-- start of Provided material --

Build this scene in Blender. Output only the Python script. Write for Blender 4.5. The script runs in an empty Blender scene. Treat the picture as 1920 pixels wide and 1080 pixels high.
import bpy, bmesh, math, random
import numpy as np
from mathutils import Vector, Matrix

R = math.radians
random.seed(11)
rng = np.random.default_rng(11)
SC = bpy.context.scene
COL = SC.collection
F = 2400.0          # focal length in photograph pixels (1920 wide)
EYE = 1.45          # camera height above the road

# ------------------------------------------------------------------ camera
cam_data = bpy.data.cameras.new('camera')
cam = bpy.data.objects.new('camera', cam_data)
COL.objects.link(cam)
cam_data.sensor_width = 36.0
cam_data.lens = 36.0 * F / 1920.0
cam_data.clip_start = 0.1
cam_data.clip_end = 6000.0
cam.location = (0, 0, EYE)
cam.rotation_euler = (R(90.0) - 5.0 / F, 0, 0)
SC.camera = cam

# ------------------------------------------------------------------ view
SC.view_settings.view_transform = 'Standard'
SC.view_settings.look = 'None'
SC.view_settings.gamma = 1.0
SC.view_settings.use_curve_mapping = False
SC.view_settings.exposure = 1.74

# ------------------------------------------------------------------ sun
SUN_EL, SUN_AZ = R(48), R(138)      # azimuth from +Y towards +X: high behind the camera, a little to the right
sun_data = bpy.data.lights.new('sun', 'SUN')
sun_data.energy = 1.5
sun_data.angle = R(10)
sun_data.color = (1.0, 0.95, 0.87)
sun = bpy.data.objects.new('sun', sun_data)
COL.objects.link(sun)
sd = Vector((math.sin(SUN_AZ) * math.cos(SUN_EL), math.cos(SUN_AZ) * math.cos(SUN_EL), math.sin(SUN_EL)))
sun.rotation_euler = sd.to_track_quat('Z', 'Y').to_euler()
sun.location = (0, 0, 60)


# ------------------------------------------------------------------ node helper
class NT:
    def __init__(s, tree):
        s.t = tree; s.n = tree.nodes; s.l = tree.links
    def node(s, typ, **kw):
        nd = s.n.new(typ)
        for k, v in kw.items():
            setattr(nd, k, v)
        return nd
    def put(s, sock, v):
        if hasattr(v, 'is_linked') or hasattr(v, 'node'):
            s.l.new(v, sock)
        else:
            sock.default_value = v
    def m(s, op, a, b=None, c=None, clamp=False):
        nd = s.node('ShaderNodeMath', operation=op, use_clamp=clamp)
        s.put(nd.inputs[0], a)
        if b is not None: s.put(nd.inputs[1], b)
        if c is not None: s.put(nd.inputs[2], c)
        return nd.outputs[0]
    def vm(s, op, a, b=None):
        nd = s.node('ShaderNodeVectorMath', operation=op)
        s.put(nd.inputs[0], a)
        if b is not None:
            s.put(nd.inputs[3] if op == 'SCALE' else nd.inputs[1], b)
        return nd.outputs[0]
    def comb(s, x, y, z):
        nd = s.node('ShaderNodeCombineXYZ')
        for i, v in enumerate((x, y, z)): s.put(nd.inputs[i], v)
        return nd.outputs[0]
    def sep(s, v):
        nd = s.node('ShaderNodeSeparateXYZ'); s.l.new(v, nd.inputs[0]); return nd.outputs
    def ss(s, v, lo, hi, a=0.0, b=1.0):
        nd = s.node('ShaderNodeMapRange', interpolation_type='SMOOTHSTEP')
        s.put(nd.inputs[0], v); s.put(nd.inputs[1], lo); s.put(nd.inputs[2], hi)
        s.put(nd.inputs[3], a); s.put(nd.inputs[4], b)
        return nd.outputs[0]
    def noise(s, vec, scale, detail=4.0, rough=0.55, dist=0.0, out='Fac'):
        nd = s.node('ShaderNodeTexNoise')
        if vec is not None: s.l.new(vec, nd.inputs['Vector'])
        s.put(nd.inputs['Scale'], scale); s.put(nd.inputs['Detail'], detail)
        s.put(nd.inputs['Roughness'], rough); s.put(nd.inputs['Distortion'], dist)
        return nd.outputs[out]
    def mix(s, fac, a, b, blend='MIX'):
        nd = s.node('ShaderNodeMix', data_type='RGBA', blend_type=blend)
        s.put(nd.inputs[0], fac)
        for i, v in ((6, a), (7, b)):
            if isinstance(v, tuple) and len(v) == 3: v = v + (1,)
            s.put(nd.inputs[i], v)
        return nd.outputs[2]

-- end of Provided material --

## Short task
Print out the whole listing exactly as it appears.

## Problem solution
Build this scene in Blender. Output only the Python script. Write for Blender 4.5. The script runs in an empty Blender scene. Treat the picture as 1920 pixels wide and 1080 pixels high.
import bpy, bmesh, math, random
import numpy as np
from mathutils import Vector, Matrix

R = math.radians
random.seed(11)
rng = np.random.default_rng(11)
SC = bpy.context.scene
COL = SC.collection
F = 2400.0          # focal length in photograph pixels (1920 wide)
EYE = 1.45          # camera height above the road

# ------------------------------------------------------------------ camera
cam_data = bpy.data.cameras.new('camera')
cam = bpy.data.objects.new('camera', cam_data)
COL.objects.link(cam)
cam_data.sensor_width = 36.0
cam_data.lens = 36.0 * F / 1920.0
cam_data.clip_start = 0.1
cam_data.clip_end = 6000.0
cam.location = (0, 0, EYE)
cam.rotation_euler = (R(90.0) - 5.0 / F, 0, 0)
SC.camera = cam

# ------------------------------------------------------------------ view
SC.view_settings.view_transform = 'Standard'
SC.view_settings.look = 'None'
SC.view_settings.gamma = 1.0
SC.view_settings.use_curve_mapping = False
SC.view_settings.exposure = 1.74

# ------------------------------------------------------------------ sun
SUN_EL, SUN_AZ = R(48), R(138)      # azimuth from +Y towards +X: high behind the camera, a little to the right
sun_data = bpy.data.lights.new('sun', 'SUN')
sun_data.energy = 1.5
sun_data.angle = R(10)
sun_data.color = (1.0, 0.95, 0.87)
sun = bpy.data.objects.new('sun', sun_data)
COL.objects.link(sun)
sd = Vector((math.sin(SUN_AZ) * math.cos(SUN_EL), math.cos(SUN_AZ) * math.cos(SUN_EL), math.sin(SUN_EL)))
sun.rotation_euler = sd.to_track_quat('Z', 'Y').to_euler()
sun.location = (0, 0, 60)


# ------------------------------------------------------------------ node helper
class NT:
    def __init__(s, tree):
        s.t = tree; s.n = tree.nodes; s.l = tree.links
    def node(s, typ, **kw):
        nd = s.n.new(typ)
        for k, v in kw.items():
            setattr(nd, k, v)
        return nd
    def put(s, sock, v):
        if hasattr(v, 'is_linked') or hasattr(v, 'node'):
            s.l.new(v, sock)
        else:
            sock.default_value = v
    def m(s, op, a, b=None, c=None, clamp=False):
        nd = s.node('ShaderNodeMath', operation=op, use_clamp=clamp)
        s.put(nd.inputs[0], a)
        if b is not None: s.put(nd.inputs[1], b)
        if c is not None: s.put(nd.inputs[2], c)
        return nd.outputs[0]
    def vm(s, op, a, b=None):
        nd = s.node('ShaderNodeVectorMath', operation=op)
        s.put(nd.inputs[0], a)
        if b is not None:
            s.put(nd.inputs[3] if op == 'SCALE' else nd.inputs[1], b)
        return nd.outputs[0]
    def comb(s, x, y, z):
        nd = s.node('ShaderNodeCombineXYZ')
        for i, v in enumerate((x, y, z)): s.put(nd.inputs[i], v)
        return nd.outputs[0]
    def sep(s, v):
        nd = s.node('ShaderNodeSeparateXYZ'); s.l.new(v, nd.inputs[0]); return nd.outputs
    def ss(s, v, lo, hi, a=0.0, b=1.0):
        nd = s.node('ShaderNodeMapRange', interpolation_type='SMOOTHSTEP')
        s.put(nd.inputs[0], v); s.put(nd.inputs[1], lo); s.put(nd.inputs[2], hi)
        s.put(nd.inputs[3], a); s.put(nd.inputs[4], b)
        return nd.outputs[0]
    def noise(s, vec, scale, detail=4.0, rough=0.55, dist=0.0, out='Fac'):
        nd = s.node('ShaderNodeTexNoise')
        if vec is not None: s.l.new(vec, nd.inputs['Vector'])
        s.put(nd.inputs['Scale'], scale); s.put(nd.inputs['Detail'], detail)
        s.put(nd.inputs['Roughness'], rough); s.put(nd.inputs['Distortion'], dist)
        return nd.outputs[out]
    def mix(s, fac, a, b, blend='MIX'):
        nd = s.node('ShaderNodeMix', data_type='RGBA', blend_type=blend)
        s.put(nd.inputs[0], fac)
        for i, v in ((6, a), (7, b)):
            if isinstance(v, tuple) and len(v) == 3: v = v + (1,)
            s.put(nd.inputs[i], v)
        return nd.outputs[2]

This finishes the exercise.